Once the right-hand ball falls off, we need the moment of inertia of the new system. Now, the moment of inertia of just the bar and one ball is \( I_{final} = \frac{1}{12} (3.8) (0.8)^2 + 2.5 \times (0.4)^2 \). Calculate this to find \( I_{final} = 0.1987 \ kg \cdot m^2 \).

Use Torque and Angular Acceleration Formula

The torque due to gravity on the attached ball is \( \tau = m_b g r = 2.5 \times 9.8 \times 0.4 \). The angular acceleration is given by \( \alpha = \frac{\tau}{I_{final}} \). Plug in \( \tau = 9.8 \ N \cdot m \) and \( I_{final} = 0.1987 \ kg \cdot m^2 \) to find \( \alpha = 49.26 \ rad/s^2 \).

Determine Changes in Angular Acceleration

As the bar swings, the torque due to the gravitational force on the ball will change because the effective lever arm changes. It will reach a maximum when horizontal and decrease to zero when vertical, meaning the angular acceleration will decrease.

Calculate Final Angular Velocity

Use conservation of energy. Initial potential energy is converted to rotational kinetic energy as the bar swings. Set potential energy \( m_b g h \) equal to rotational kinetic energy \( \frac{1}{2} I_{final} \omega^2 \). So, \( 2.5 \times 9.8 \times 0.4 = \frac{1}{2} \times 0.1987 \times \omega^2 \). Solve for \( \omega \) to find \( \omega = \sqrt{\frac{2 \times 2.5 \times 9.8 \times 0.4}{0.1987}} \approx 14.02 \ rad/s \).

Key concepts

Moment of Inertia

The concept of moment of inertia is essential to understanding how objects resist rotational motion. Think of it as the rotational equivalent of mass in linear motion. In simple terms, an object with a large moment of inertia is harder to spin. The moment of inertia depends not only on the mass of the object but also on how this mass is distributed relative to the axis of rotation.

For the given exercise, the initial moment of inertia of the system was calculated including both the bar and the two balls. The formula \[ I_{bar} = \frac{1}{12} m L^2 \] is used to find the moment of inertia of the bar. The term \( m \) represents its mass, and \( L \) is its length. Each attached ball contributes an additional factor to the moment of inertia, given by \[ 2 \times m_b \times r^2 \]where \( m_b \) is the mass of the ball and \( r \) is the distance from the axis.

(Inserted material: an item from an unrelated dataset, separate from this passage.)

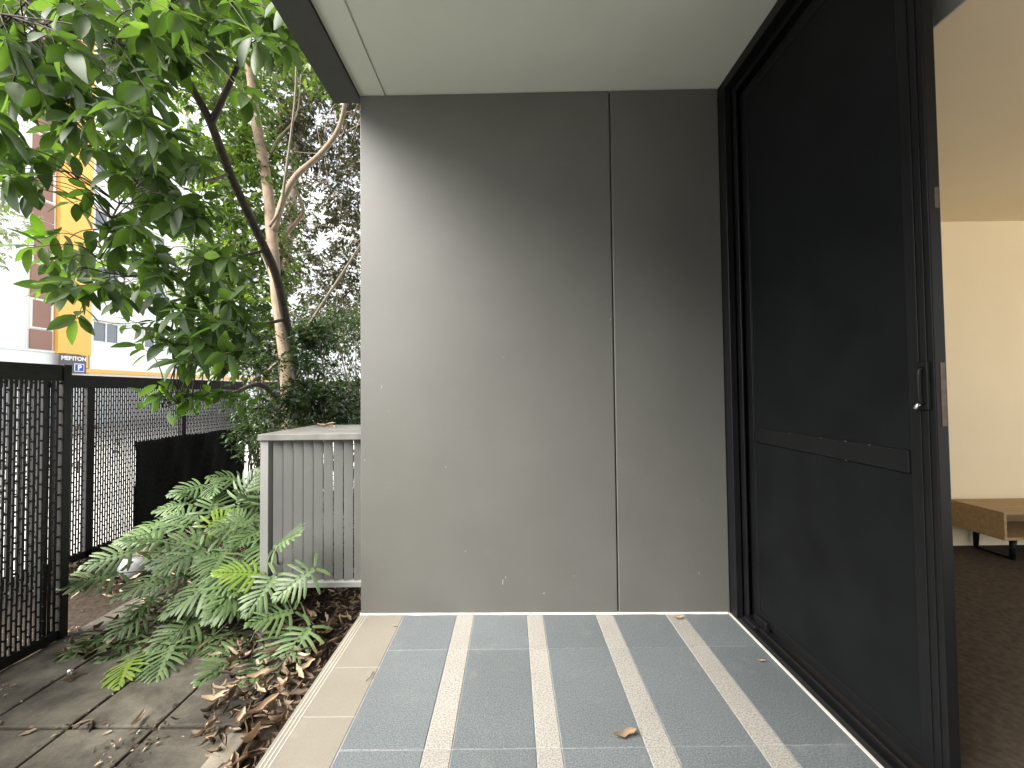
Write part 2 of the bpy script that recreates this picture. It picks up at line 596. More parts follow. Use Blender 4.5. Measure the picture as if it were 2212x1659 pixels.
# ================================================================== DOOR
df = empty('door_frame', (1.2, 1.1, 0), 'black aluminium frame of the patio sliding door', 'door frame')
b = MB()
b.bbox(1.1135, 1.146, 2.125, 2.188, .0, 2.75, .002)
b.build('jamb', M['black'], df)
b = MB(); b.box(1.146, 1.42, 2.160, 2.30, .0, 2.75); b.build('jamb_channel', M['black'], df)
b = MB(); b.bbox(1.158, 1.166, 2.10, 2.160, .0, 2.72, .0015); b.build('jamb_rib', M['black'], df)
b = MB(); b.bbox(1.1135, 1.34, -.05, 2.125, 2.700, 2.752, .003); b.build('head', M['black'], df)
b = MB(); b.bbox(1.160, 1.168, -.05, 2.10, 2.672, 2.700, .001); b.build('head_rib', M['black'], df)
b = MB(); b.bbox(1.1135, 1.34, -.05, 2.125, -.02, .012, .003); b.build('sill', M['black'], df)
b = MB(); b.bbox(1.1135, 1.128, -.05, 2.10, .012, .024, .003); b.bbox(1.152, 1.164, -.05, 2.10, .012, .030, .003); b.build('sill_rib', M['black'], df)
b = MB(); b.bbox(1.128, 1.152, 2.00, 2.10, .012, .036, .003); b.bbox(1.17, 1.192, 1.98, 2.075, .012, .06, .003); b.build('sill_stop', M['black'], df)

DX0, DX1 = 1.193, 1.228
door = empty('sliding_door', (1.21, 1.68, .03), 'black sliding door with a mid rail drawn half open', 'door')
b = MB(); b.bbox(DX0, DX1, 1.180, 1.262, .032, 2.668, .003, 2); b.build('leading_stile', M['black'], door)
b = MB(); b.bbox(DX0 - .004, DX0 + .003, 1.198, 1.204, .05, 2.66, .001); b.bbox(DX0 - .004, DX0 + .003, 1.222, 1.228, .05, 2.66, .001); b.build('stile_rib', M['black'], door)
b = MB(); b.bbox(DX0, DX1, 2.062, 2.145, .032, 2.668, .003, 2); b.build('far_stile', M['black'], door)
b = MB(); b.bbox(DX0 - .003, DX0 + .003, 2.070, 2.076, .05, 2.66, .001); b.build('stile_bead', M['black'], door)
b = MB(); b.bbox(DX0 + .001, DX1 - .001, 1.262, 2.062, .032, .075, .003, 2); b.build('bottom_rail', M['black'], door)
b = MB(); b.bbox(DX0 + .001, DX1 - .001, 1.262, 2.062, 2.61, 2.668, .003, 2); b.build('top_rail', M['black'], door)
b = MB(); b.bbox(DX0 - .004, DX1 - .001, 1.263, 2.061, .893, .962, .0035, 2); b.build('mid_rail', M['black'], door)
b = MB(); b.box(DX0 + .005, DX1 - .008, 1.260, 2.064, .074, .895); b.build('lower_panel', M['blackmat'], door)
b = MB(); b.box(DX0 + .005, DX1 - .008, 1.260, 2.064, .960, 2.612); b.build('upper_panel', M['blackmat'], door)
# handle with its lever, lock strike plates on the door's edge
hp = MB().bbox(DX0 - .010, DX0 + .001, 1.190, 1.222, 1.085, 1.225, .004, 2).build('handle', M['black'], door)
gp = MB()
gp.tube(spline([(DX0 - .008, 1.206, 1.205), (DX0 - .019, 1.206, 1.198), (DX0 - .021, 1.206, 1.150), (DX0 - .019, 1.206, 1.110), (DX0 - .008, 1.206, 1.104)], 4), .006, 8)
gp.build('grip', M['black'], hp)
lv = MB().tube([(DX0 - .006, 1.210, 1.102), (DX0 - .020, 1.212, 1.100), (DX0 - .024, 1.216, 1.088)], [.0055, .006, .0065], 10)
lv.build('lock_lever', M['steel'], hp)
b = MB(); b.bbox(DX0 + .016, DX1 - .006, 1.1775, 1.181, 1.04, 1.22, .001); b.build('lock_plate', M['brass'], door)
b = MB(); b.bbox(DX0 + .018, DX1 - .006, 1.1775, 1.181, 1.66, 1.72, .001); b.build('lock_plate', M['brass'], door)

# little steel flecks along rails
b = MB()
for (y, z) in ((1.50, .963), (1.50, .895), (1.62, .963), (1.40, .963), (1.80, .963)):
    b.box(DX0 - .0052, DX0 - .0035, y - .002, y + .002, z - .003, z + .001)
for y in (1.30, 1.45, 1.55, 1.62, 1.74, 1.85):
    b.box(1.1515, 1.154, y - .003, y + .003, .0285, .0308)
b.build('steel_fleck', M['steel'], door)

# ---- low oak TV bench in the room
bench = empty('tv_bench', (3.9, 2.92, 0), 'low oak bench on black legs against the cream room wall', 'bench')
bx0, bx1, by0, by1, bz0, bz1 = 3.15, 4.9, 2.71, 3.055, .163, .343
MB().bbox(bx0, bx1, by0, by1, bz1 - .016, bz1, .002).build('top', M['oak'], bench)
MB().bbox(bx0, bx0 + .018, by0, by1, bz0, bz1 - .0162, .002).build('side_panel', M['oak'], bench)
MB().bbox(bx1 - .018, bx1, by0, by1, bz0, bz1 - .0162, .002).build('side_panel', M['oak'], bench)
MB().bbox(bx0 + .0182, bx1 - .0182, by0 + .002, by1, bz0, bz0 + .018, .002).build('bottom_panel', M['oak'], bench)
MB().box(bx0 + .0182, bx1 - .0182, by1 - .008, by1, bz0 + .0182, bz1 - .0164).build('back_panel', M['oak'], bench)
MB().bbox(4.0, 4.018, by0 + .003, by1 - .009, bz0 + .0182, bz1 - .0164, .001).build('divider', M['oak'], bench)
for lx in (3.30, 4.80):
    for ly in (2.80, 3.02):
        MB().tube([(lx + .01, ly, bz0), (lx, ly, .008)], [.020, .014], 10).build('leg', M['black'], bench)
    MB().bbox(lx - .012, lx + .012, 2.80, 3.02, .008, .022, .002).build('leg_runner', M['black'], bench)

# ================================================================== LOUVRED ENCLOSURE
en = empty('louvred_enclosure', (-1.07, 2.55, -.16), 'grey louvred metal enclosure with a flat lid butted against the patio wall', 'enclosure')
EX0, EX1, EY0, EY1 = -1.350, -.802, 2.262, 2.90
EZ0, EZ1 = .120, .905
b = MB(); b.bbox(EX0 - .008, EX1, EY0 - .012, EY1, EZ1, EZ1 + .034, .003, 2); b.build('lid', plain('dusty_grey_lid', (.125, .123, .112), .7, spec=.25, var=.28, scale=9), en)
for x in (EX0, ):
    MB().bbox(x, x + .044, EY0, EY0 + .044, -.16, EZ1 - .0005, .002).build('post', M['metal_grey'], en)
    MB().bbox(x, x + .044, EY1 - .05, EY1 - .006, -.16, EZ1 - .0005, .002).build('post', M['metal_grey'], en)
MB().bbox(EX0 + .0445, EX1, EY0 + .002, EY0 + .042, EZ0, EZ0 + .03, .002).build('bottom_rail', M['metal_grey'], en)
MB().bbox(EX0 + .002, EX0 + .042, EY0 + .045, EY1 - .051, EZ0, EZ0 + .03, .002).build('bottom_rail', M['metal_grey'], en)
def blade(cx, cy, ang, name='louvre'):
    b = MB()
    L, T = .0455, .005
    c, s = math.cos(ang), math.sin(ang)
    poly = [(cx + u * c - v * s, cy + u * s + v * c) for u, v in ((-L / 2, -T / 2), (L / 2, -T / 2), (L / 2, T / 2), (-L / 2, T / 2))]
    b.prism(poly, EZ0 + .0302, EZ1 - .001)
    return b.build(name, M['metal_grey'], en)
for i in range(9):
    blade(EX0 + .081 + i * .0545, EY0 + .027, R(27))
for i in range(9):
    blade(EX0 + .027, EY0 + .085 + i * .0545, R(70))

# ================================================================== FENCES
PITCH_C, SLOT, PER, BR = .0212, .0112, .0755, .010
def perforated(axis, fixed, a0, a1, z0, z1, phase=0):
    """steel sheet with staggered upright slots, standing along axis 'y' or 'x'"""
    b = MB()
    n = max(1, int(round((a1 - a0) / PITCH_C)))
    t = .0035
    def bar(u0, u1, w0, w1):
        if axis == 'y': b.box(fixed - t, fixed + t, u0, u1, w0, w1)
        else: b.box(u0, u1, fixed - t, fixed + t, w0, w1)
    for i in range(n):
        u = a0 + (a1 - a0) * i / n
        u2 = a0 + (a1 - a0) * (i + 1) / n
        bar(u, u2 - SLOT, z0, z1)
        off = (.5 if (i + phase) % 2 else 0) * PER
        z = z0 + off
        while z < z1:
            bar(u2 - SLOT - .0001, u2 + .0001, z, min(z + BR, z1))
            z += PER
    return b

FZ0, FZ1 = -.10, 1.325
nf = empty('fence', (-2.45, 1.2, -.17), 'black slotted steel fence at the near left edge of the pavers', 'fence', 'black slotted fence runs round the garden')
for k_, (a0, a1) in enumerate(((1.10, 2.225), (2.245, 2.292))):
    perforated('y', -2.455, a0, a1, FZ0, FZ1 - .085).build('slotted_panel', M['fence'], nf)
MB().bbox(-2.465, -2.445, -2.5, 2.292, FZ1 - .085, FZ1, .002).build('top_rail', M['fence'], nf)
MB().bbox(-2.465, -2.445, -2.5, 2.292, FZ0 - .05, FZ0, .002).build('bottom_rail', M['fence'], nf)
MB().bbox(-2.478, -2.438, 2.292, 2.335, -.2, FZ1 + .002, .002).build('post', M['fence'], nf)
MB().bbox(-2.49, -2.46, 2.222, 2.247, -.2, FZ1 - .09, .002).build('post', M['fence'], nf)
MB().bbox(-2.49, -2.46, 1.06, 1.10, -.2, FZ1 - .002, .002).build('post', M['fence'], nf)
perforated('y', -2.455, -.2, 1.06, FZ0, FZ1 - .085).build('slotted_panel', M['fence'], nf)

ff = empty('fence', (-3.48, 4.0, -.17), 'black slotted steel fence behind the round pot and the shade cloth', 'fence', 'black slotted fence runs round the garden')
FX = -3.485
pY = [3.30, 3.475, 4.47, 5.46]
perforated('y', FX, 2.34, 3.44, FZ0, FZ1 - .10).build('slotted_panel', M['fence'], ff)
perforated('y', FX, 3.51, 4.44, FZ0, FZ1 - .10).build('slotted_panel', M['fence'], ff)
perforated('y', FX, 4.50, 5.43, FZ0, FZ1 - .10).build('slotted_panel', M['fence'], ff)
for y in (3.475, 4.47, 5.46):
    MB().bbox(FX - .035, FX + .012, y - .026, y + .026, -.2, FZ1 - .002, .002).build('post', M['fence'], ff)
MB().bbox(FX - .018, FX + .018, 2.34, 5.49, FZ1 - .10, FZ1, .002).build('top_rail', M['fence'], ff)
MB().bbox(FX - .012, FX + .012, 2.34, 5.49, FZ0 - .06, FZ0, .002).build('bottom_rail', M['fence'], ff)

rf = empty('fence', (-2, 5.72, -.17), 'black slotted steel fence behind the hedge at the garden end', 'fence', 'black slotted fence runs round the garden')
perforated('x', 5.70, -3.45, -1.9, FZ0, FZ1 - .10).build('slotted_panel', M['fence'], rf)
perforated('x', 5.70, -1.85, -.3, FZ0, FZ1 - .10).build('slotted_panel', M['fence'], rf)
MB().bbox(-3.46, -.3, 5.685, 5.715, FZ1 - .10, FZ1, .002).build('top_rail', M['fence'], rf)
MB().bbox(-1.9, -1.85, 5.69, 5.73, -.2, FZ1 - .101, .002).build('post', M['fence'], rf)

# ---- black shade cloth tied to the far fence
b = MB()
ny_, nz_ = 40, 16
rs = random.Random(5)
vv = []
for jz in range(nz_):
    for iy in range(ny_):
        y = 3.86 + (5.42 - 3.86) * iy / (ny_ - 1); z = -.14 + (.735 + .14) * jz / (nz_ - 1)
        vv.append((FX + .035 + .010 * math.sin(y * 13 + z * 4) + .006 * math.sin(y * 31 - z * 9), y, z + .004 * math.sin(y * 9)))
b.add(vv, [(jz * ny_ + i, jz * ny_ + i + 1, (jz + 1) * ny_ + i + 1, (jz + 1) * ny_ + i) for jz in range(nz_ - 1) for i in range(ny_ - 1)], True)
o = b.build('shade_cloth', M['shade'])
so = o.modifiers.new('thick', 'SOLIDIFY'); so.thickness = .002
tag(o, 'black shade cloth hung along the lower half of the slotted fence', 'shade cloth')

# ================================================================== LEAVES
def template(L=1.0, W=.42, droop=.18, fold=.14, tipx=0.0, wave=0.0):
    t = [0, .10, .27, .48, .70, .88, 1.0]
    w = [0, .46, .86, 1.0, .78, .36, 0]
    V = []
    for i in range(7):
        V.append((t[i] * L, tipx * t[i] ** 2, -droop * t[i] ** 2 * L))
    for sgn in (1, -1):
        for i in range(1, 6):
            V.append((t[i] * L, sgn * w[i] * W / 2 + tipx * t[i] ** 2, -droop * t[i] ** 2 * L + fold * w[i] * W + wave * sgn * (i - 3) * .03))
    F = [(0, 1, 7), (5, 6, 11), (0, 12, 1), (5, 16, 6)]
    for i in range(1, 5):
        F += [(i, i + 1, 7 + i, 6 + i), (i, 11 + i, 12 + i, i + 1)]
    return np.array(V), F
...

After one ball detaches, the moment of inertia decreases because there is less mass resisting the change in rotational motion, making it easier for the remaining parts to rotate. The final moment of inertia of the bar and remaining ball is recalculated to adjust for this change.

Rotational Kinetic Energy

Rotational kinetic energy is the energy possessed by a rotating object. It is the counterpart of kinetic energy in linear motion. For rotating objects, this energy is given by the formula:\[ KE_{rotational} = \frac{1}{2} I \omega^2 \]where \( I \) is the moment of inertia and \( \omega \) is the angular velocity.

In the context of the exercise, as the bar with one ball loses potential energy falling from the horizontal position, it converts this energy into rotational kinetic energy. Since the ball moves in a circular path due to the force of gravity, the system's increase in velocity is captured through the angular velocity \( \omega \).

Understanding how energy transforms from potential to kinetic in scenarios like these highlights the importance of rotational kinetic energy. Despite the complexity, the core principle is that energy shifts from one form to another during motion, without being lost.

Conservation of Energy

The conservation of energy theorem is one of the most powerful principles in physics. It states that the total energy in a closed system remains constant, though it may transform from one form to another. In rotational dynamics, this principle explains how potential energy can be transformed into rotational kinetic energy.

For this problem, initially, when the bar is held horizontally, the system has gravitational potential energy due to the height of the center of mass from the ground. As the bar swings downward, this potential energy decreases and converts into rotational kinetic energy. The formula used to express this transformation is:\[ m_b g h = \frac{1}{2} I_{final} \omega^2 \]where \( m_b \) is the mass of the ball, \( g \) is the gravitational acceleration, and \( h \) is the height.

By rearranging this equation, you can find the angular velocity \( \omega \) at the lowest point of the swing, knowing it equates potential energy at the top. This showcases a fundamental application of energy conservation, illustrating that despite the motion and change in form, the total energy remains constant.